The win in Montpellier, which Lowry missed due to concussion, came gift-wrapped thanks to one red and two yellows — the third hardly being relevant right at the death — and was therefore hardly the stuff of corners having been turned under Richie Murphy.

And any notion that significant progress had been made then were clearly trashed a week later at Clermont.

“We’re not that far away,” Lowry insists, a statement which has been said by others before during this challenging campaign.

“It is those little moments that we’re just not winning and not being in the game for a full 80 minutes and being really switched on.

“Little switch off moments have hurt us and that’s when we struggle to get back.

“We know we can be switched on and, all the detail stuff, we’re still working on it but we’re getting better at it.

“It is just winning those little battles and putting that in a full 80-minute performance.

“Sometimes if you’re not working hard enough, that’s when you can switch off a bit and it could be a 10-second period where someone or a couple of lads switch off and don’t help each other, or talk to each other on the run, and that’s what can lose that little moment and it’s a massive swing.”

Well, yes, such are the margins at this level of the game.

After four challenging away matches — two in South Africa and then the same number in France albeit with one positive outcome at an imploding Montpellier — facing Cardiff at Ravenhill appears to offer the province the prospect of a much-required result to take forward towards the remaining rounds of action.

It can’t have been easy for Lowry either, being moved around between full back and wing — he starts on Friday on the right flank after three recent starts on the opposite side of the pitch — and having to do more firefighting in both roles rather than focusing on his primary strengths of running and hitting space.

“Despite the size of me, I really enjoy tackling,” the 25-year-old says in recognition of the recent workload.

“The thing with the back three is that we all work together and sometimes I’ll end up at full back anyway.

“Rugby now is not like you just stand on the wing, you get yourself in at first or second receiver and that’s the way I want to play but it’s very interchanging wherever you play now, and you can find centres on the wing at stages now,” adds Lowry, who makes his 98th appearance on Friday.

“We’re all driven to go and finish well,” states the Ireland international regarding both the fixture list and current situation in the table.

“Results don’t show that, but everyone wants to get better, and we can already see the improvements.

“Every season it’s always important to finish on a high but we’re constantly improving as players, and we feel the team is going in the right direction.”

The hope is that Lowry is accurate in his summation for anything less than a successful bid to head in a more northerly direction in the table could easily render this season one not only of crisis but also of collapse.

For Lowry, the only pragmatic thing to do is to keep sounding upbeat.

“I definitely think our attack shape is looking better,” he says, “even things we’re picking up in training, not going into detail of it, but like the attacking shape is getting there.

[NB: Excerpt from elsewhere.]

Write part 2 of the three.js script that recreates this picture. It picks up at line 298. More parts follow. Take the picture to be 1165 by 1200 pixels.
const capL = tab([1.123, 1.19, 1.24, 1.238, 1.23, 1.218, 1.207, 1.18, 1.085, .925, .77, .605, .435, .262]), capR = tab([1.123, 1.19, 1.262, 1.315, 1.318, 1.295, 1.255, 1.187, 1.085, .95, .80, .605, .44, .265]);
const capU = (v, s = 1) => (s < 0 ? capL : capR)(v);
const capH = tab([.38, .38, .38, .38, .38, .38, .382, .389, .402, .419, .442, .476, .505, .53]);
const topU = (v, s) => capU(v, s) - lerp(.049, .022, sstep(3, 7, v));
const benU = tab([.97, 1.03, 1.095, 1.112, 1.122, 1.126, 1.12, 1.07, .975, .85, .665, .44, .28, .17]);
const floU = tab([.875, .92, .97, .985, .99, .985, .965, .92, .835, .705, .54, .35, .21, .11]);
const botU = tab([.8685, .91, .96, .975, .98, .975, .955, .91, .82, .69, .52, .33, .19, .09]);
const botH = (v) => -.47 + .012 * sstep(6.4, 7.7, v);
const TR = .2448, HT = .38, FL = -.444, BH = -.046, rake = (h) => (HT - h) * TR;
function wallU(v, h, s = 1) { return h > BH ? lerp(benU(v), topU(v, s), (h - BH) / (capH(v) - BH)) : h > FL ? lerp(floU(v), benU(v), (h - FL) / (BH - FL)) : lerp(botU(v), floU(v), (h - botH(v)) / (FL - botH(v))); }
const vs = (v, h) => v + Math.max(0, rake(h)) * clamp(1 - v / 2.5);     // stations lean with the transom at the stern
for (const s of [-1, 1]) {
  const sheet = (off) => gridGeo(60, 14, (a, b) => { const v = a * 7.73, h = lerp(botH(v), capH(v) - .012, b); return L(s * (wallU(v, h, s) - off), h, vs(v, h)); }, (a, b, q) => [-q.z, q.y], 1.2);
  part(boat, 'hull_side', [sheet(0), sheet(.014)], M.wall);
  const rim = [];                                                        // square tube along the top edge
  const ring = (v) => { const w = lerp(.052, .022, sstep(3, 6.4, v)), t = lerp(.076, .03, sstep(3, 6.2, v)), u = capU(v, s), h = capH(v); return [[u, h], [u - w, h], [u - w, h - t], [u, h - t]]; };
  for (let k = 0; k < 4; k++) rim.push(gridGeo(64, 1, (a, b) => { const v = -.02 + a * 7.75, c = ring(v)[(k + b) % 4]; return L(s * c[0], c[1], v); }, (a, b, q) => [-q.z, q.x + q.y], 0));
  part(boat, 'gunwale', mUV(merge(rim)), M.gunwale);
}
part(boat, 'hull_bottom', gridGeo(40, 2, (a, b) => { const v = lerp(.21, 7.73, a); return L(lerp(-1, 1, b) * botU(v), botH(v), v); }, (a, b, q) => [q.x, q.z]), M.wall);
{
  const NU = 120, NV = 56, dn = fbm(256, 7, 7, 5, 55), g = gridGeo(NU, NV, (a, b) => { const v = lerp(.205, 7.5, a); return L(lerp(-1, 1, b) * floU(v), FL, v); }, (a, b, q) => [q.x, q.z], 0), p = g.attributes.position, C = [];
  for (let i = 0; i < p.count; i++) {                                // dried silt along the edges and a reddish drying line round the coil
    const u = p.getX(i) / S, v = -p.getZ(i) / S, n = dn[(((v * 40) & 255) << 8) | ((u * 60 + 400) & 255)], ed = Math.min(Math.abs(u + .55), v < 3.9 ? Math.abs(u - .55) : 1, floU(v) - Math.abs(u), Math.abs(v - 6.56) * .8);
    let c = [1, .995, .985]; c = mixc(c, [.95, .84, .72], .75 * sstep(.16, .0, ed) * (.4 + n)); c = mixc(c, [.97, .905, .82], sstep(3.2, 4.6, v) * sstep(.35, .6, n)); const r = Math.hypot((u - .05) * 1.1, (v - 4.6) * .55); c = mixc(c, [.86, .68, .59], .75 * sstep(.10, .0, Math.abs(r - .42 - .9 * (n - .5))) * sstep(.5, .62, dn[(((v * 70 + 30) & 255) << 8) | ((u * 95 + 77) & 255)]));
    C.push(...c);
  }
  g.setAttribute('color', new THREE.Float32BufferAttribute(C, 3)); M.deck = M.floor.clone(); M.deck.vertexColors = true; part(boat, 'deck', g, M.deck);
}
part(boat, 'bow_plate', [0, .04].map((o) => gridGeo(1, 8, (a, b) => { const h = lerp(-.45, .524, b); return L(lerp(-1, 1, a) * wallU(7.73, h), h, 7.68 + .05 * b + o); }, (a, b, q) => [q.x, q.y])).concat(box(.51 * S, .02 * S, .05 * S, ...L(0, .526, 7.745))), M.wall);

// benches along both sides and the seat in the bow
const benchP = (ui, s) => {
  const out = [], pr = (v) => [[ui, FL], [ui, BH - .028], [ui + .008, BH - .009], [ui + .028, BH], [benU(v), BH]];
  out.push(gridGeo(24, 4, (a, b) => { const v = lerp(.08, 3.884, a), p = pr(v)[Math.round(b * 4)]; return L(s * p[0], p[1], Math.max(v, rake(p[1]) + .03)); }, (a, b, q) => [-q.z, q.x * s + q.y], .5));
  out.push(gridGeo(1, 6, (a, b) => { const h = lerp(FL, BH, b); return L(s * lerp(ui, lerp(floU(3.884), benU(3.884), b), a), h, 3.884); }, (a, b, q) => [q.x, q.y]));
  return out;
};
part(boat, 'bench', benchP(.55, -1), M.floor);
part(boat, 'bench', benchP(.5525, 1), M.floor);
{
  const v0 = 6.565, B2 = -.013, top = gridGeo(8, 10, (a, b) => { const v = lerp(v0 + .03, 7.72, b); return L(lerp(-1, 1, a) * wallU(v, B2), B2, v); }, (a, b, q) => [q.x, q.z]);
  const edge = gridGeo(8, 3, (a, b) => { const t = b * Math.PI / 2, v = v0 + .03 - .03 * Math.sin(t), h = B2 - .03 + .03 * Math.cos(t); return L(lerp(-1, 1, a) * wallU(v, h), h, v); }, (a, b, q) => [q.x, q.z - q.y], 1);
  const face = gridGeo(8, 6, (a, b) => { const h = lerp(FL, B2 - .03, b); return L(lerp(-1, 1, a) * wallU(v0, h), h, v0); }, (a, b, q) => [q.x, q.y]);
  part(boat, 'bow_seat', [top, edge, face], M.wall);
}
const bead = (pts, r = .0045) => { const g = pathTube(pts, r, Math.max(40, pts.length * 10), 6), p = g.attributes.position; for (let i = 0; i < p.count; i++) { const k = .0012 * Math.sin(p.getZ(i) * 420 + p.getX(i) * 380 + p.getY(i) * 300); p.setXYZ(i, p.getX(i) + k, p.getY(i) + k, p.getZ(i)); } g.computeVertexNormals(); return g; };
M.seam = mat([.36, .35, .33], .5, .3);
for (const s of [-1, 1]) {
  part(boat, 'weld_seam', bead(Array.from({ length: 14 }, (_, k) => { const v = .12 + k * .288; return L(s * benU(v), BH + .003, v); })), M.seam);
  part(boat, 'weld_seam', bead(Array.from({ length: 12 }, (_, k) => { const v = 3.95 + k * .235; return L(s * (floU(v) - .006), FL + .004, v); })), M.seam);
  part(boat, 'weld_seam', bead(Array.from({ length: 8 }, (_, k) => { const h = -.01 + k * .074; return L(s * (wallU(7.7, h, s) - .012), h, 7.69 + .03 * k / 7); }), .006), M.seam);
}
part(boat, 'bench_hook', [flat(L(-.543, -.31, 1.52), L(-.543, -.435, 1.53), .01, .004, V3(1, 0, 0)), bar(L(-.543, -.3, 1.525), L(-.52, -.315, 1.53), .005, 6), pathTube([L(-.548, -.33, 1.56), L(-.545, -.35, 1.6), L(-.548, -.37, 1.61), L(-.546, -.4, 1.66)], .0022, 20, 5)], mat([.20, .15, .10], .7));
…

“Richie has come in with a lot on his plate and a four-week period to do anything is not a very long period at all.

“For us as players, we take responsibility for that but ultimately it can take time to really to get to where we want to be and buy into what he wants.”

Time is fine but, with four regular season games after Friday, it is also running out on this season and Ulster need to demonstrate that they are at least on some form of upslope.